Integrity must be the foundation of all we do. Only men and women of integrity can stand up and deliver honest answers to tough questions. While the answer may not be what the boss wants to hear, rest assured that an honest answer, be it good or bad news, is what the boss needs to hear. Remember, if you always answer honestly, you will never have to worry about what you said. Proverbs 17:20 states, "One whose tongue is deceitful falls into trouble." In the profession of arms, a little white lie can be disastrous to people and to the mission.

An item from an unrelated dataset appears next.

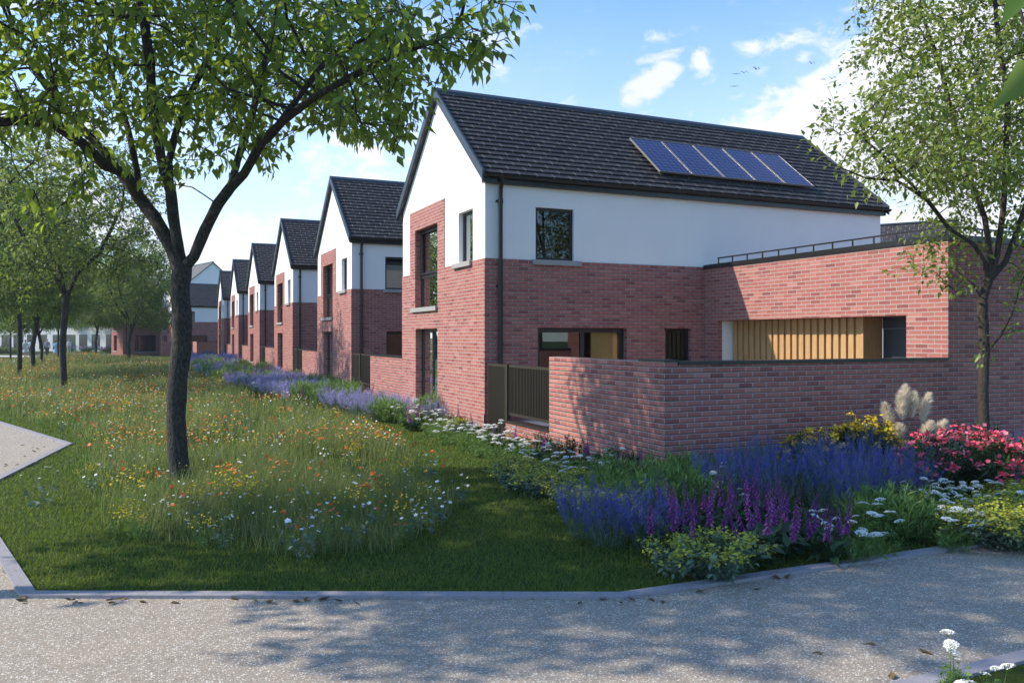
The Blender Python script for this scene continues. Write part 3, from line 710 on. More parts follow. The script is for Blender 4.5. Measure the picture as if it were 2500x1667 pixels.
def radii(P, par, tip=.006, pw=2.4, trunk=.15):
    n=len(P); acc=np.zeros(n); ch=np.zeros(n,int)
    for i in range(n-1,0,-1):
        if acc[i]==0: acc[i]=tip**pw
        acc[par[i]]+=acc[i]; ch[par[i]]+=1
    r=acc**(1/pw)
    q=math.log(trunk/tip)/math.log(r[0]/tip)
    r=tip*(r/tip)**q
    hg=np.zeros(n)
    for i in range(n-1,0,-1): hg[par[i]]=max(hg[par[i]],hg[i]+1)
    return r,hg
def tree_mesh(name, P, par, r, mat, parent, nsides=7, rough=.0, seed=0):
    rr=random.Random(seed); n=len(P); kids_=[[] for _ in range(n)]
    for i in range(1,n): kids_[par[i]].append(i)
    mb=MB(); stack=[(0,None)]
    while stack:
        s,fr=stack.pop(); pts=[]; rd=[]
        if fr is not None: pts.append(P[fr]); rd.append(min(r[fr]*.9,r[s]*1.15))
        cur=s
        while True:
            pts.append(P[cur]); rd.append(r[cur])
            k=sorted(kids_[cur],key=lambda j:-r[j])
            if not k: break
            for j in k[1:]: stack.append((j,cur))
            cur=k[0]
        if len(pts)<2: continue
        m=max(rd); ns=14 if m>.09 else (9 if m>.04 else (6 if m>.015 else 4))
        if m>.05:                              # densify and roughen thick limbs
            q=[];w=[]
            for i in range(len(pts)-1):
                for t in (0,.34,.67): q.append(pts[i]*(1-t)+pts[i+1]*t); w.append((rd[i]*(1-t)+rd[i+1]*t)*(1+rr.uniform(-rough,rough)))
            q.append(pts[-1]); w.append(rd[-1]); pts,rd=q,w
        mb.tube(pts,rd,ns,cap=False)
    return mb.build(name,mat,parent,smooth=True,uv=None)
def leaves(name, P, par, r, mat, parent, thr, per, size, seed, droop=.5, spread=.14, tmpl=LEAF, tf=LEAF_F, mask=None):
    g=np.random.default_rng(seed); idx=np.where(r<=thr)[0]; idx=idx[idx>0]
    k=np.repeat(idx,per); N_=len(k); t=g.random(N_)[:,None]; base=P[par[k]]*(1-t)+P[k]*t
    d=nrm(P[k]-P[par[k]]); side=g.normal(0,1,(N_,3)); side-= d*(side*d).sum(1,keepdims=True); side=nrm(side)
    pos=base+side*g.uniform(.01,spread,(N_,1))+g.normal(0,.02,(N_,3))
    D=nrm(side*.8+d*.5+np.array([0,0,-droop])+g.normal(0,.35,(N_,3)))
    X,Y,Z=frames(D, g.normal(0,.6,N_))
    if mask is not None: m=mask(pos); pos,X,Y,Z=pos[m],X[m],Y[m],Z[m]; N_=len(pos)
    nb=NB(); nb.inst(tmpl,tf,pos,X,Y,Z,size*g.uniform(.6,1.25,N_)); print(name,'leaves',N_,'nodes',len(P)); return nb.build(name,mat,parent)
def ellip(n, c, rad, g, shell=.35, zmin=None):
    v=nrm(g.normal(0,1,(n,3))); q=g.random(n)**shell; p=v*q[:,None]*np.array(rad)+np.array(c)
    if zmin is not None: p=p[p[:,2]>zmin]
    return p
# --- the big foreground tree: limbs drawn from the photograph at their own depths, crown grown around them
bt=empty('broadleaf_tree',(.48,12.1,0),0,'big dark-trunked tree in the meadow, nearest tree, its leafy crown hanging over the lawn','tree')
B0=Vector((.48,12.1,0))
def V(u,v,d): p=atd(u/.9408,v/.9408,d)-B0; return np.array(p)
trunk=[V(418,1105,11.2),V(408,1040,11.22),V(404,960,11.25),V(407,880,11.25),V(417,800,11.25),V(419,730,11.2),V(413,670,11.2),V(418,620,11.2)]
trunk[0][2]=-.05
nodes=[trunk[0]]; par=[0]
def limb(start, pts):
    i=start
    for p in pts:
        a=nodes[i]; n_=max(1,int(round(np.linalg.norm(p-a)/.3)))
        for k in range(1,n_+1): nodes.append(a+(p-a)*k/n_); par.append(i if k==1 else len(nodes)-2)
        i=len(nodes)-1
    return i
t_end=limb(0,trunk[1:])
L1=limb(t_end,[V(395,570,11.25),V(355,500,11.3),V(320,455,11.4)])
L1a=limb(L1,[V(290,420,11.5),V(240,350,11.5),V(180,285,11.6),V(115,210,11.7),V(60,130,11.8),V(10,70,11.9)])
L1b=limb(L1,[V(290,400,11.1),V(240,380,10.9),V(190,330,10.5),V(130,290,10.2),V(60,275,9.9),V(0,280,9.7),V(-90,250,9.4)])
L1c=limb(L1,[V(315,390,11.7),V(295,300,12.1),V(265,200,12.5),V(230,100,12.9),V(200,0,13.2)])
L2=limb(t_end,[V(408,560,11.2),V(398,500,11.2),V(392,440,11.2)])
L2a=limb(L2,[V(375,390,11.15),V(362,320,11.0),V(350,250,10.8),V(345,150,10.5),V(330,40,10.2),V(320,-80,10.0)])
L2b=limb(L2,[V(388,370,11.4),V(405,300,11.5),V(440,210,11.7),V(490,110,11.9),V(530,0,12.2)])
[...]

Secondly, in putting service before self, airmen see the Air Force not as a career, but as a calling. The calling is answered by airmen -- volunteers one and all. Confederate Gen "Stonewall" Jackson stated, "The patriot volunteer, fighting for his country and his rights, makes the most reliable soldier upon earth." There are many reasons young people join our military. Some seek vocational training. Earning money for college and other educational benefits can be a motivator. Reserve Officer Training Corps scholarships and tuition-free service academies are roads to higher education and stepping-stone to a career. Some young officers, like our students at Vance, want to fly jets because they are "cool." Whatever the reason men and women join the US military today, they all volunteer. These volunteers are the heart and soul of our nation; volunteers who are willing to sacrifice for the liberties we hold so dear. Reflecting on this heavy responsibility, some will choose to serve their commitments, and then move on to civilian life. Others may choose to remain with a lifetime commitment to the service. All see the military as a noble call to protect the freedoms many Americans take for granted. Our military depends on everybody whether they do four years and move on or thirty years and retire. Each individual is a valuable member of the team which protects America.
Finally, when seeking excellence in all we do, we are an inspiring shining light to the nation. We are all leaders. Reaching beyond our own selfish desires and diligently serving the nation, we will achieve the victory. Gen George Patton stated, "Wars may be fought with weapons, but they are won by people. It is the spirit of the ones who follow and the one who leads that gains the victory." While America is fortunate to have the most technologically-advanced military the world has ever known, it still must have dedicated soldiers, sailors, Marines and airmen to lead and serve. All the technology we can muster is useless without the selfless individuals of integrity who can lead and inspire troops to excellence. The standards are lofty. Simply put, we must excel in all we do, for in the sober business of our nation's security, America cannot afford to finish in second place.
We are on a fantastic voyage into a new millennium. We in uniform are America's ambassadors taking freedom's glorious light across the globe. We are warriors - experts in the art and science of warfare. We are Americans -- a people graciously blessed by God in mankind's most daring experiment of liberty. May we all assess our lives and commit ourselves to integrity, service before self and excellence in all we do.